Task objective:
Transcribe the records that follow exactly. Skip the pictures.

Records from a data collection
* * *

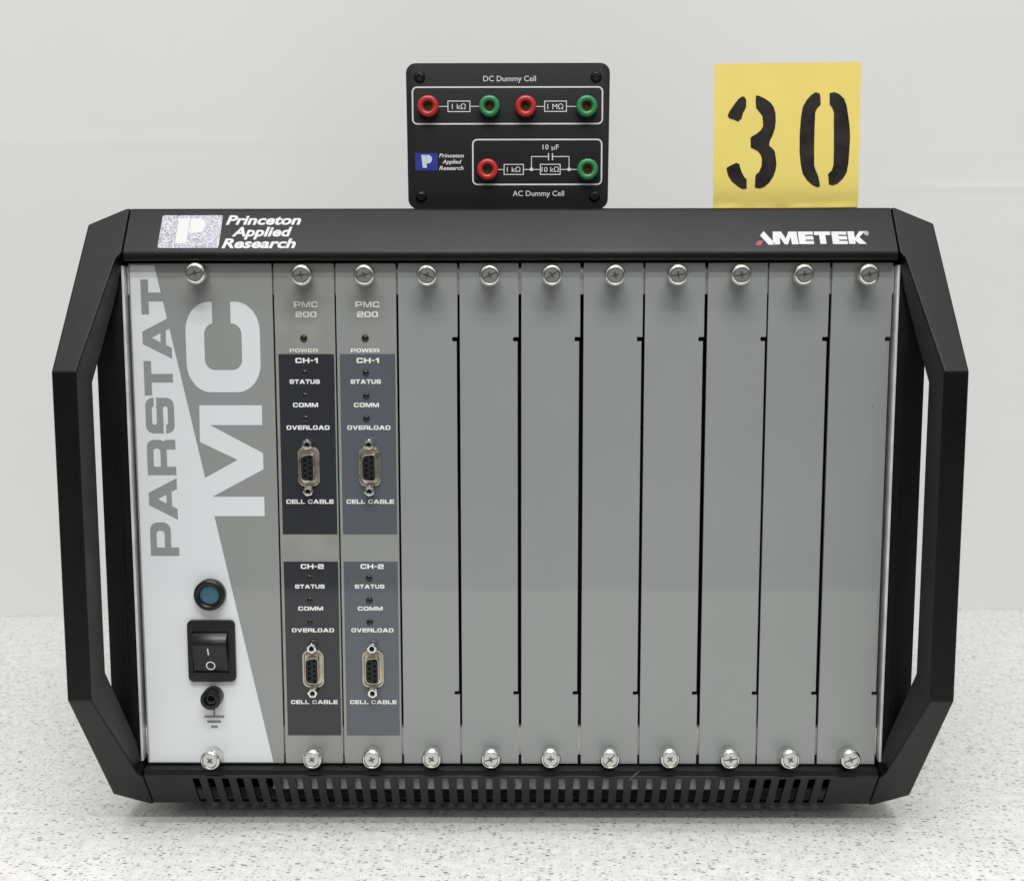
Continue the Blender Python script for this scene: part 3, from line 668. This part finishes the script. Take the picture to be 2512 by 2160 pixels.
# ================================================================== yellow number card
YC = 24.0
card = empty("number_card", P3(147.5, YC, 165), "yellow paper square stencilled with a black 30, standing on top of the instrument", "number card")
bm = bmesh.new()
def cpt(u, v):     # u 0..1 across, v 0..1 up
    xl = 109.0 - .4 * v; xr = 186.7 - .5 * v
    x = xl + (xr - xl) * u; zb = 165.3 + 0.6 * u; zt = 241.0 + .8 * u
    z = zb + (zt - zb) * v
    y = YC + 2.2 * v + 1.1 * math.sin(math.pi * u) * (1 - .5 * v) + (1 - math.exp(-v * 14)) * 1.0 * (-1)
    y -= .7 * math.exp(-(v / .022) ** 2) * (.5 + .5 * math.sin(u * 7.5 + .6) * math.sin(u * 17)) + .8 * math.exp(-(v / .03) ** 2) * max(0, u - .72)
    return x, y, z
NU, NV = 36, 44
g0, g1 = [], []
for j in range(NV + 1):
    a, b = [], []
    for i in range(NU + 1):
        x, y, z = cpt(i / NU, (j / NV) ** 1.35)
        a.append(bm.verts.new(P3(x, y, z))); b.append(bm.verts.new(P3(x, y + .25, z)))
    g0.append(a); g1.append(b)
for j in range(NV):
    for i in range(NU):
        bm.faces.new([g0[j][i], g0[j][i + 1], g0[j + 1][i + 1], g0[j + 1][i]]); bm.faces.new([g1[j][i], g1[j + 1][i], g1[j + 1][i + 1], g1[j][i + 1]])
for i in range(NU):
    bm.faces.new([g0[0][i], g1[0][i], g1[0][i + 1], g0[0][i + 1]]); bm.faces.new([g0[NV][i], g0[NV][i + 1], g1[NV][i + 1], g1[NV][i]])
for j in range(NV):
    bm.faces.new([g0[j][0], g0[j + 1][0], g1[j + 1][0], g1[j][0]]); bm.faces.new([g0[j][NU], g1[j][NU], g1[j + 1][NU], g0[j + 1][NU]])
# folded-back gummed strip that lets it stand
st = []
for i in range(NU + 1):
    u = i / NU; x, y, z = cpt(u, 0)
    st.append([bm.verts.new(P3(x, y + .3, z)), bm.verts.new(P3(x, y + 5, 165.3)), bm.verts.new(P3(x, y + 19, 165.15)), bm.verts.new(P3(x, y + 19, 165.4)), bm.verts.new(P3(x, y + 5, 165.6)), bm.verts.new(P3(x, y + .4, z + .5))])
for A, B in zip(st, st[1:]):
    for k in range(6):
        bm.faces.new([A[k], B[k], B[(k + 1) % 6], A[(k + 1) % 6]])
bm.faces.new(st[0]); bm.faces.new(st[-1])
finish("sheet", bm, 'card', card, smooth=50)
def z3(x, y):   # position inside the sheet: measured on a 1565 x 1555 grid
    yy = (1660 - y) / 1560; xl = 125 + 22 * yy; xr = 1670 + 43 * yy
    return (x - xl) / (xr - xl), yy
def on_card(u, v, d):
    x, y, z = cpt(u, v); return P3(x, y - .18, z)
shapes = [
 [(285,655),(305,610),(350,545),(400,480),(440,452),(465,455),(485,490),(484,560),(468,600),(448,630),(432,695),(418,698),(400,722),(350,700),(300,685)],
 [(590,442),(620,446),(690,480),(745,520),(780,570),(798,635),(800,720),(790,800),(765,875),(735,930),(728,985),(760,1010),(788,1045),(798,1110),(806,1175),(798,1240),(775,1310),(730,1380),(680,1425),(630,1444),(590,1440),(573,1428),(578,1330),(582,1300),(620,1265),(645,1205),(650,1130),(635,1075),(605,1040),(560,1015),(530,1000),(528,900),(545,882),(600,850),(645,810),(665,770),(658,665),(625,620),(590,575),(585,500)],
 [(270,1220),(300,1200),(375,1165),(410,1180),(412,1205),(430,1260),(460,1320),(487,1345),(485,1445),(440,1450),(390,1420),(330,1370),(290,1310),(275,1260)],
 [(1225,415),(1270,430),(1278,470),(1280,550),(1240,590),(1222,630),(1215,760),(1208,1000),(1208,1200),(1225,1260),(1248,1310),(1262,1380),(1268,1430),(1240,1438),(1190,1415),(1130,1360),(1085,1290),(1065,1190),(1052,1050),(1055,860),(1070,680),(1090,570),(1130,500),(1180,445)],
 [(1375,428),(1430,418),(1480,440),(1530,490),(1555,560),(1570,660),(1585,780),(1590,900),(1580,1050),(1570,1180),(1552,1280),(1510,1350),(1450,1405),(1400,1420),(1362,1408),(1358,1330),(1352,1300),(1395,1255),(1412,1200),(1418,1000),(1418,800),(1420,630),(1400,580),(1375,550)],
]
bm = bmesh.new()
for sh in shapes:
    q = [z3(*p) for p in sh]
    # fine grid lines so that the ink follows the curve of the sheet
    ops = [(1, q)]
    vs = [Vector(p) for p in q]; n = len(vs); ed = [(i, (i + 1) % n) for i in range(n)]
    x0, x1 = min(p[0] for p in q), max(p[0] for p in q); y0, y1 = min(p[1] for p in q), max(p[1] for p in q)
    for a in range(1, 9):
        for b in range(1, 25):
            c = (x0 + (x1 - x0) * a / 9, y0 + (y1 - y0) * b / 25)
            if inside(c, q): vs.append(Vector(c))
    ov, oe, of, *_ = delaunay_2d_cdt(vs, ed, [], 0, 1e-6)
    nv = [bm.verts.new(on_card(p[0], p[1], 0)) for p in ov]
    for t_ in of:
        c = (sum(ov[i][0] for i in t_) / 3, sum(ov[i][1] for i in t_) / 3)
        if inside(c, q): bm.faces.new([nv[i] for i in t_])
    for v_ in [v_ for v_ in nv if not v_.link_faces]: bm.verts.remove(v_)
finish("stencilled_number", bm, 'ink', card, smooth=50)

# ================================================================== a fibre caught on the bottom rail
cu = bpy.data.curves.new("fibre", 'CURVE'); cu.dimensions = '3D'; cu.bevel_depth = .00007; cu.bevel_resolution = 1
sp = cu.splines.new('POLY'); pts = []
for i in range(9):
    t_ = i / 8; pts.append((70.2 - 5.0 * t_ - .7 * math.sin(3 * t_), -6.3 - .2 * math.sin(t_ * 3), -138.3 - 5.2 * t_))
sp.points.add(len(pts) - 1)
for q, p in zip(sp.points, pts): q.co = (*P3(*p), 1)
o = bpy.data.objects.new("fibre", cu); COL.objects.link(o); dg = bpy.context.evaluated_depsgraph_get(); me = bpy.data.meshes.new_from_object(o.evaluated_get(dg)); bpy.data.objects.remove(o)
me.materials.clear(); me.materials.append(M['fibre'])
o = bpy.data.objects.new("loose_fibre", me); COL.objects.link(o)
o['label'] = "thin pale fibre caught on the black slotted bottom rail"; o['category'] = "fibre"
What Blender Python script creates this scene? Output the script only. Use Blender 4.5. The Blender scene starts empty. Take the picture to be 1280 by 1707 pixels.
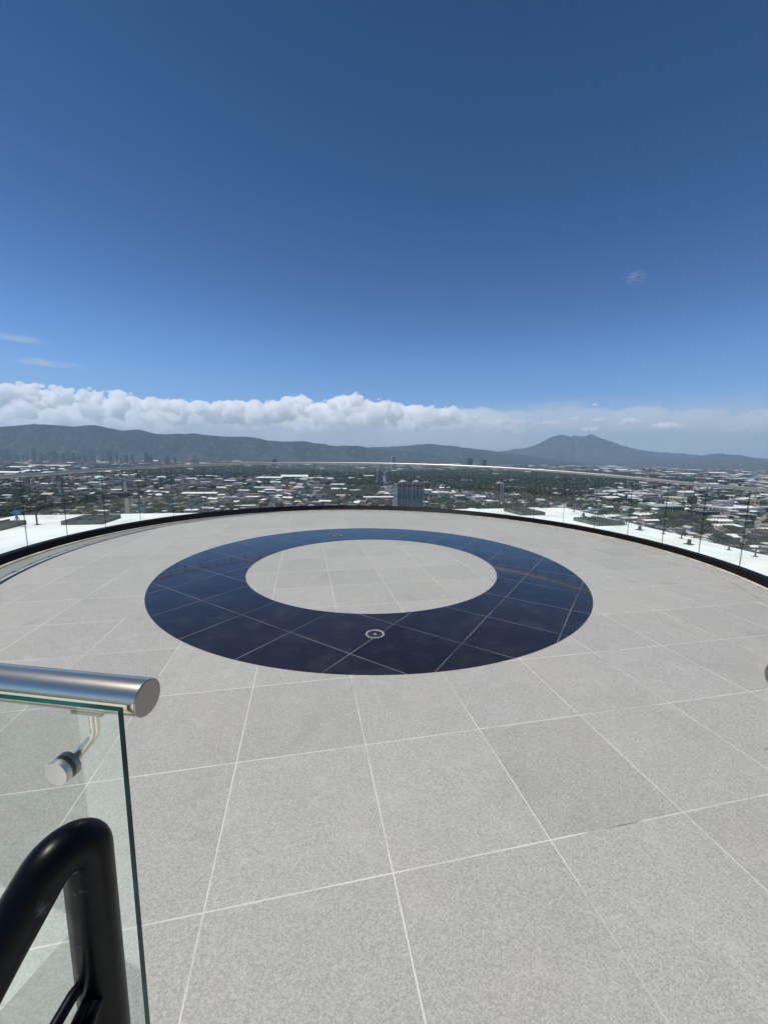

* * *

The response:
Continue the Blender Python script for this scene: part 3, from line 668. This part finishes the script. Take the picture to be 2512 by 2160 pixels.
# ================================================================== yellow number card
YC = 24.0
card = empty("number_card", P3(147.5, YC, 165), "yellow paper square stencilled with a black 30, standing on top of the instrument", "number card")
bm = bmesh.new()
def cpt(u, v):     # u 0..1 across, v 0..1 up
    xl = 109.0 - .4 * v; xr = 186.7 - .5 * v
    x = xl + (xr - xl) * u; zb = 165.3 + 0.6 * u; zt = 241.0 + .8 * u
    z = zb + (zt - zb) * v
    y = YC + 2.2 * v + 1.1 * math.sin(math.pi * u) * (1 - .5 * v) + (1 - math.exp(-v * 14)) * 1.0 * (-1)
    y -= .7 * math.exp(-(v / .022) ** 2) * (.5 + .5 * math.sin(u * 7.5 + .6) * math.sin(u * 17)) + .8 * math.exp(-(v / .03) ** 2) * max(0, u - .72)
    return x, y, z
NU, NV = 36, 44
g0, g1 = [], []
for j in range(NV + 1):
    a, b = [], []
    for i in range(NU + 1):
        x, y, z = cpt(i / NU, (j / NV) ** 1.35)
        a.append(bm.verts.new(P3(x, y, z))); b.append(bm.verts.new(P3(x, y + .25, z)))
    g0.append(a); g1.append(b)
for j in range(NV):
    for i in range(NU):
        bm.faces.new([g0[j][i], g0[j][i + 1], g0[j + 1][i + 1], g0[j + 1][i]]); bm.faces.new([g1[j][i], g1[j + 1][i], g1[j + 1][i + 1], g1[j][i + 1]])
for i in range(NU):
    bm.faces.new([g0[0][i], g1[0][i], g1[0][i + 1], g0[0][i + 1]]); bm.faces.new([g0[NV][i], g0[NV][i + 1], g1[NV][i + 1], g1[NV][i]])
for j in range(NV):
    bm.faces.new([g0[j][0], g0[j + 1][0], g1[j + 1][0], g1[j][0]]); bm.faces.new([g0[j][NU], g1[j][NU], g1[j + 1][NU], g0[j + 1][NU]])
# folded-back gummed strip that lets it stand
st = []
for i in range(NU + 1):
    u = i / NU; x, y, z = cpt(u, 0)
    st.append([bm.verts.new(P3(x, y + .3, z)), bm.verts.new(P3(x, y + 5, 165.3)), bm.verts.new(P3(x, y + 19, 165.15)), bm.verts.new(P3(x, y + 19, 165.4)), bm.verts.new(P3(x, y + 5, 165.6)), bm.verts.new(P3(x, y + .4, z + .5))])
for A, B in zip(st, st[1:]):
    for k in range(6):
        bm.faces.new([A[k], B[k], B[(k + 1) % 6], A[(k + 1) % 6]])
bm.faces.new(st[0]); bm.faces.new(st[-1])
finish("sheet", bm, 'card', card, smooth=50)
def z3(x, y):   # position inside the sheet: measured on a 1565 x 1555 grid
    yy = (1660 - y) / 1560; xl = 125 + 22 * yy; xr = 1670 + 43 * yy
    return (x - xl) / (xr - xl), yy
def on_card(u, v, d):
    x, y, z = cpt(u, v); return P3(x, y - .18, z)
shapes = [
 [(285,655),(305,610),(350,545),(400,480),(440,452),(465,455),(485,490),(484,560),(468,600),(448,630),(432,695),(418,698),(400,722),(350,700),(300,685)],
 [(590,442),(620,446),(690,480),(745,520),(780,570),(798,635),(800,720),(790,800),(765,875),(735,930),(728,985),(760,1010),(788,1045),(798,1110),(806,1175),(798,1240),(775,1310),(730,1380),(680,1425),(630,1444),(590,1440),(573,1428),(578,1330),(582,1300),(620,1265),(645,1205),(650,1130),(635,1075),(605,1040),(560,1015),(530,1000),(528,900),(545,882),(600,850),(645,810),(665,770),(658,665),(625,620),(590,575),(585,500)],
 [(270,1220),(300,1200),(375,1165),(410,1180),(412,1205),(430,1260),(460,1320),(487,1345),(485,1445),(440,1450),(390,1420),(330,1370),(290,1310),(275,1260)],
 [(1225,415),(1270,430),(1278,470),(1280,550),(1240,590),(1222,630),(1215,760),(1208,1000),(1208,1200),(1225,1260),(1248,1310),(1262,1380),(1268,1430),(1240,1438),(1190,1415),(1130,1360),(1085,1290),(1065,1190),(1052,1050),(1055,860),(1070,680),(1090,570),(1130,500),(1180,445)],
 [(1375,428),(1430,418),(1480,440),(1530,490),(1555,560),(1570,660),(1585,780),(1590,900),(1580,1050),(1570,1180),(1552,1280),(1510,1350),(1450,1405),(1400,1420),(1362,1408),(1358,1330),(1352,1300),(1395,1255),(1412,1200),(1418,1000),(1418,800),(1420,630),(1400,580),(1375,550)],
]
bm = bmesh.new()
for sh in shapes:
    q = [z3(*p) for p in sh]
    # fine grid lines so that the ink follows the curve of the sheet
    ops = [(1, q)]
    vs = [Vector(p) for p in q]; n = len(vs); ed = [(i, (i + 1) % n) for i in range(n)]
    x0, x1 = min(p[0] for p in q), max(p[0] for p in q); y0, y1 = min(p[1] for p in q), max(p[1] for p in q)
    for a in range(1, 9):
        for b in range(1, 25):
            c = (x0 + (x1 - x0) * a / 9, y0 + (y1 - y0) * b / 25)
            if inside(c, q): vs.append(Vector(c))
    ov, oe, of, *_ = delaunay_2d_cdt(vs, ed, [], 0, 1e-6)
    nv = [bm.verts.new(on_card(p[0], p[1], 0)) for p in ov]
    for t_ in of:
        c = (sum(ov[i][0] for i in t_) / 3, sum(ov[i][1] for i in t_) / 3)
        if inside(c, q): bm.faces.new([nv[i] for i in t_])
    for v_ in [v_ for v_ in nv if not v_.link_faces]: bm.verts.remove(v_)
finish("stencilled_number", bm, 'ink', card, smooth=50)

# ================================================================== a fibre caught on the bottom rail
cu = bpy.data.curves.new("fibre", 'CURVE'); cu.dimensions = '3D'; cu.bevel_depth = .00007; cu.bevel_resolution = 1
sp = cu.splines.new('POLY'); pts = []
for i in range(9):
    t_ = i / 8; pts.append((70.2 - 5.0 * t_ - .7 * math.sin(3 * t_), -6.3 - .2 * math.sin(t_ * 3), -138.3 - 5.2 * t_))
sp.points.add(len(pts) - 1)
for q, p in zip(sp.points, pts): q.co = (*P3(*p), 1)
o = bpy.data.objects.new("fibre", cu); COL.objects.link(o); dg = bpy.context.evaluated_depsgraph_get(); me = bpy.data.meshes.new_from_object(o.evaluated_get(dg)); bpy.data.objects.remove(o)
me.materials.clear(); me.materials.append(M['fibre'])
o = bpy.data.objects.new("loose_fibre", me); COL.objects.link(o)
o['label'] = "thin pale fibre caught on the black slotted bottom rail"; o['category'] = "fibre"
What Blender Python script creates this scene? Output the script only. Use Blender 4.5. The Blender scene starts empty. Take the picture to be 1280 by 1707 pixels.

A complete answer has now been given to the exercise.